幸いなことに、日本ではクローズな環境ではすでにIoTがある程度発達しています。例えばある会社の工場の中で製品を製造・管理する仕組みはあります。電子タグやバーコードでの管理体制は強靭に行われているところもあり、非常に効率的な運用がなされているのです。そうしてすでに土台のあるIoT化を、それらの電子タグや製造管理用IDを外部に公開してもっと色々な人に使わせるようにオープンになる必要があります。そのために解決しなければならないのが「データのガバナンス」と「制御のガバナンス」なのです。

「データのガバナンス」と「制御のガバナンス」

データのガバナンスとは、社会活動の中で生まれてくるデータは誰のものなのかという問題です。例えば携帯電話を持っているユーザの位置情報は携帯会社のサーバに貯蓄されています。それはユーザのものなのか、それとも電話会社のものなのか、誰が使う権利があるのかということを明確にすることです。

一方で制御のガバナンスとは、例えば家庭内にある機器を制御する権利が、その家の人にあるのか、サービスの提供者にあるのかという問題です。その家の人には来客者も含まれるのか、家族全員が含まれるのか、誰が優先順位を持って制御できるのかということを明確にすることです。

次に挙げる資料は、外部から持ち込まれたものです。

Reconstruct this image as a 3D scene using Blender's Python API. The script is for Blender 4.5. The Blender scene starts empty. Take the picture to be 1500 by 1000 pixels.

IoTによって実現されるとされている理想的なサービスの多くが、政府・自治体・民間・個人の複雑な連携により実現されるオープンなIoTを必要としているのです。しかしそのためには上記のように「誰がそのデータを使用できるのか、管理するのか」「誰が機器を制御するのか、その優先順位とは」というガバナンス面を整えない限り、リスクを恐れて事業者や自治体などがなかなかオープンIoTに取り組めない可能性が高いです。ガバナンスの変更は日本社会が不得意とするものであるため、技術面よりも、むしろその面が日本のIoTの未来を大きく左右する課題点でしょう。

法律面でのハンディキャップ

日本は英米に対し、志向の面のみではなく、法律面でもIoT社会の実現に向けてハンディキャップがあると考えられます。法律には大きく分けて「大陸法」と「英米法」があり、日本は大陸法です。大陸法では法律にやっていいことを書き、書かれていないことは基本的にやってはいけないという「ポジティブリスト」方式をとっています。一方英米法ではその逆で、法律は「やってはいけないこと」の必要最小限に留める「ネガティブリスト」方式です。そして書かれていないことで問題が発生した際に、裁判によって事後判断し、それが判例法になります。

法律に書いていないことをするためには法律が変わるまで待たなければいけない日本と、法律に書かれていなくても事後判断なので実行に移せる英米。特にIoTなどの新しい概念が出てきた際に素早く行動に移れるのはどちらかは一目瞭然でしょう。

まとめ

・ギャランティ志向のクローズなシステムと、ベストエフォート志向のオープンなシステムの対局がある。IoTはオープンなシステムとなるべき。
・日本はギャランティ志向が強く、オープンなシステムとするためには様々な課題を抱える。
・APIでのデータ公開を積極的に行なっていく必要がある。
・「データのガバナンス」「制御のガバナンス」を変革し、オープンIoT実現に適したものにする必要がある。
・日本はポジティブリストの大陸法適応国である関係で、ネガティブリストである英米法の英米よりも行動に移しにくいというハンディキャップを抱えている。

いつも読んでくださっている方々、ありがとうございます!今回はIoTの制度面での話をしました。だいぶ概念的で退屈かも知れなかったのですが大切なことなので記事にしました。次はもっと面白い、IoTの技術に主眼を置いて記事を書いていこうと思います!